SET PROBLEM ->
Each line from the start of the entries through the line that contains "COL = scene.collection" should be output exactly, please.

DATA LINES ->
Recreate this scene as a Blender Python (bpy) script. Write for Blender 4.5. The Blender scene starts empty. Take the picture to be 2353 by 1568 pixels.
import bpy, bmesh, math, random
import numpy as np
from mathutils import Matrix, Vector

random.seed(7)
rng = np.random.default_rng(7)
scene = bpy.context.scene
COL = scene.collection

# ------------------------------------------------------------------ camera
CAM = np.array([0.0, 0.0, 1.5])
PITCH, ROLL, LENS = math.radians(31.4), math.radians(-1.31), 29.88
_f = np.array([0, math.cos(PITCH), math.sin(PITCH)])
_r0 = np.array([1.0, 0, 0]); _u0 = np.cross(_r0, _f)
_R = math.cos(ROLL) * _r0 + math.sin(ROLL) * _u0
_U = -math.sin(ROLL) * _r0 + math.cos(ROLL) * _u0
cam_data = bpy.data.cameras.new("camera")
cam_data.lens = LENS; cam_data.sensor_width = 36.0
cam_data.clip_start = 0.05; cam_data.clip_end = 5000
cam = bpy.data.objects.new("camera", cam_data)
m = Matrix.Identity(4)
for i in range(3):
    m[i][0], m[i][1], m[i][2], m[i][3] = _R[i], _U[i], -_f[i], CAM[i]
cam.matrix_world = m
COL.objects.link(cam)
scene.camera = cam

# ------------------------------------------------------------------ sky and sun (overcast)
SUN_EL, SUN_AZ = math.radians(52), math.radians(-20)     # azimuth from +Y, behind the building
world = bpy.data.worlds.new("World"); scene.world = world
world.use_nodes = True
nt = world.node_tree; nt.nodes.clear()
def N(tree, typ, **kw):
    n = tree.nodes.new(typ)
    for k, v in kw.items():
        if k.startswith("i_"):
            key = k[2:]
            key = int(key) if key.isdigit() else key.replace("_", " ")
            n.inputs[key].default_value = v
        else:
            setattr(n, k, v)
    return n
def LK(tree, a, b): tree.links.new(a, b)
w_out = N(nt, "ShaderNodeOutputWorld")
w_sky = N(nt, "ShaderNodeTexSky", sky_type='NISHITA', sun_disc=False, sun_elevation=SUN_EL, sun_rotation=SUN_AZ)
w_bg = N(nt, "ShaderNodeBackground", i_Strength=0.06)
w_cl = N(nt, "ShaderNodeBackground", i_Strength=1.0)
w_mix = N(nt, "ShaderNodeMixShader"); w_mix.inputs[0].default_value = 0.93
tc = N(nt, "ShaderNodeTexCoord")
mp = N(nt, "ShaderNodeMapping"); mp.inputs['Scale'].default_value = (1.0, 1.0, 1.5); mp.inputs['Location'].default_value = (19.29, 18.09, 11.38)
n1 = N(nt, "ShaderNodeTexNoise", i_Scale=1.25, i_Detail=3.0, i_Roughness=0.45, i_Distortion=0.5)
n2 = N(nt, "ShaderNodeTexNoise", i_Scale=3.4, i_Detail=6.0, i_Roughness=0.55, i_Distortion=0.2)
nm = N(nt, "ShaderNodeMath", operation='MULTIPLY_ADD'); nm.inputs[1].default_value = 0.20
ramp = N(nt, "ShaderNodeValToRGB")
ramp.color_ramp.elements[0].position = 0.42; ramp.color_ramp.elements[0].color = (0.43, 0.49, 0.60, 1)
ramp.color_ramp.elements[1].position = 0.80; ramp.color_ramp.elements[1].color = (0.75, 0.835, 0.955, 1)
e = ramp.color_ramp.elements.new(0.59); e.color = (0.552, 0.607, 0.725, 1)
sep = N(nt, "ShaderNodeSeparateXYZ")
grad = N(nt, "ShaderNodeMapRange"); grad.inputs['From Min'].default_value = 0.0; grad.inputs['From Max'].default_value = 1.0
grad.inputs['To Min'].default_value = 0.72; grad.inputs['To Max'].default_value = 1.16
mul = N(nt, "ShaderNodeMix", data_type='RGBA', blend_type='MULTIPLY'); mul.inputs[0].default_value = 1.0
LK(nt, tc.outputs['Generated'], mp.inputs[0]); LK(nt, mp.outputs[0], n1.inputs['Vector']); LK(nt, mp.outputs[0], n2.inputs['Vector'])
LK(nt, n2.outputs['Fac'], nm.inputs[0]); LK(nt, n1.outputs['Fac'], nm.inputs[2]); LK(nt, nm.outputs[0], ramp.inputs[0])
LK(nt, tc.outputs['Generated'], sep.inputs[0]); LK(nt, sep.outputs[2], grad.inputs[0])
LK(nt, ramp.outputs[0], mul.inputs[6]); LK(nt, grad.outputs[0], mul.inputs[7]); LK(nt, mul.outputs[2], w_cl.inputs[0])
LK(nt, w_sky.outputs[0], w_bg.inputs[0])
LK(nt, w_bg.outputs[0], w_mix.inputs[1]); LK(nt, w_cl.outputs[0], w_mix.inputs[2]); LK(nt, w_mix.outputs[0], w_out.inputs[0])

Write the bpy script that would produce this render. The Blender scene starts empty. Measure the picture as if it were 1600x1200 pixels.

WORKED SOLUTION ->
Recreate this scene as a Blender Python (bpy) script. Write for Blender 4.5. The Blender scene starts empty. Take the picture to be 2353 by 1568 pixels.
import bpy, bmesh, math, random
import numpy as np
from mathutils import Matrix, Vector

random.seed(7)
rng = np.random.default_rng(7)
scene = bpy.context.scene
COL = scene.collection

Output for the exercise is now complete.